In recent years Czezchoslovakia has been producing a number of films which feature strongly at international festivals, and in many cases walk away with most of the prizes. Two such films are Pavel Juracek and Jan Schmidt's Joseph Kilian and Jan Nemec's Diamonds Of The Night (June 26). Joseph Kilian is a Kafkaresque criticism of contemporary Czech life, which explores a young man's attempt to return a cat he has borrowed, with strange consequences. Diamonds Of The Night is a nightmarish study of two young Jews who escape from a train taking them to a concentration camp and their inevitable fate. Nemec's film contains some of the most advanced technique seen in a first feature Both films are about an hour long.

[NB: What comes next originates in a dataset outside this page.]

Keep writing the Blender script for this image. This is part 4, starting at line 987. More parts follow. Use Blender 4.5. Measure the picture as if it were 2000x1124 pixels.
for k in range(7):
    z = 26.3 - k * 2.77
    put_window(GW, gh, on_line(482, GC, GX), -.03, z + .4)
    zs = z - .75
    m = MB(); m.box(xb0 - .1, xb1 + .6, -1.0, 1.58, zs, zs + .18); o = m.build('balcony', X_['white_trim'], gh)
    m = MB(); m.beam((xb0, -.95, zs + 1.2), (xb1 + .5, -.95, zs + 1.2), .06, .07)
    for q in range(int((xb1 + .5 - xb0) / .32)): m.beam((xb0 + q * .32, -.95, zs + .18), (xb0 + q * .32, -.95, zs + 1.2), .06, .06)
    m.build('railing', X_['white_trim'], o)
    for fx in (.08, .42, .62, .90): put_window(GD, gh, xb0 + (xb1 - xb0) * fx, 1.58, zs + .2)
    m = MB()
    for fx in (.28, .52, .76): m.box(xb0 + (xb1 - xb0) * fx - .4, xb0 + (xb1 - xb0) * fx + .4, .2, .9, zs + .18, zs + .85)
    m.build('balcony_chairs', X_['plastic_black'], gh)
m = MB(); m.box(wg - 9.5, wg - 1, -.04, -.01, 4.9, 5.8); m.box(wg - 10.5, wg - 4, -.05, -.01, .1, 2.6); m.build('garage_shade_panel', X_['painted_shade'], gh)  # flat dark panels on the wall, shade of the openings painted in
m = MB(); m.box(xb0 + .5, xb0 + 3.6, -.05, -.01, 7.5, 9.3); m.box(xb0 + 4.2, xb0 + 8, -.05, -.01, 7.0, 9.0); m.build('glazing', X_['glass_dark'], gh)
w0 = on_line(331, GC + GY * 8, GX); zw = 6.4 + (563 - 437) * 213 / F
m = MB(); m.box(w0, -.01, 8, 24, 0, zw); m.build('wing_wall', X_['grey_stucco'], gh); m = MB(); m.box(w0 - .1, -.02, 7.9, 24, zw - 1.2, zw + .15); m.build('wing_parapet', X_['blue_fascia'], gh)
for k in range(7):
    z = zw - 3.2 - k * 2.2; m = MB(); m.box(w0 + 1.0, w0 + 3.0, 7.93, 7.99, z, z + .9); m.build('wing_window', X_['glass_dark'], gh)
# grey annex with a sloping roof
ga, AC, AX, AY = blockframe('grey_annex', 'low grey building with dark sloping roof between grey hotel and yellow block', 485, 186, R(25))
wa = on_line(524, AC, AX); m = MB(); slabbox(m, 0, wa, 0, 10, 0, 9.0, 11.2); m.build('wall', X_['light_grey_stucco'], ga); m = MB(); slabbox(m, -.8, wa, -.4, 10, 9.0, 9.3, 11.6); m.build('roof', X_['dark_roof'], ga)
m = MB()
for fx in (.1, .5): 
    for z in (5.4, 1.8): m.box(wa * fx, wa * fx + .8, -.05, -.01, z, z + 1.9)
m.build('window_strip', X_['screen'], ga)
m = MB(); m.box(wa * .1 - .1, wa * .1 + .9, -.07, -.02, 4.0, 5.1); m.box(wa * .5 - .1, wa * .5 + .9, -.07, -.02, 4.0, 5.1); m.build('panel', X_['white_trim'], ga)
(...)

John Frankenheimer, since The Young Savages, has established himself at the fore of serious American filmmaking. Currently screening in Auckland and Christchurch is his cinerama epic Grand Prix and exploits the large screen better than any of its predecessors. Made before Grand Prix, Seconds has yet to be shown in Wellington and has been praised as Frankenheimer's best film. The Manchurian Candidate (June 28) is a political thriller based on an attempt to assassinate the President of the USA. It was showing on first release just before Kennedy's assassination in , November, 1963, and was temporarily withdrawn from circulation. Since then it has been viewed only sporadically, perhaps because of the terse black comedy style scenario by George Axelrod, which strikes at some vulnerable nerves in the American political system. The leading roles are played by Frank Sinatra and Vivian Leigh.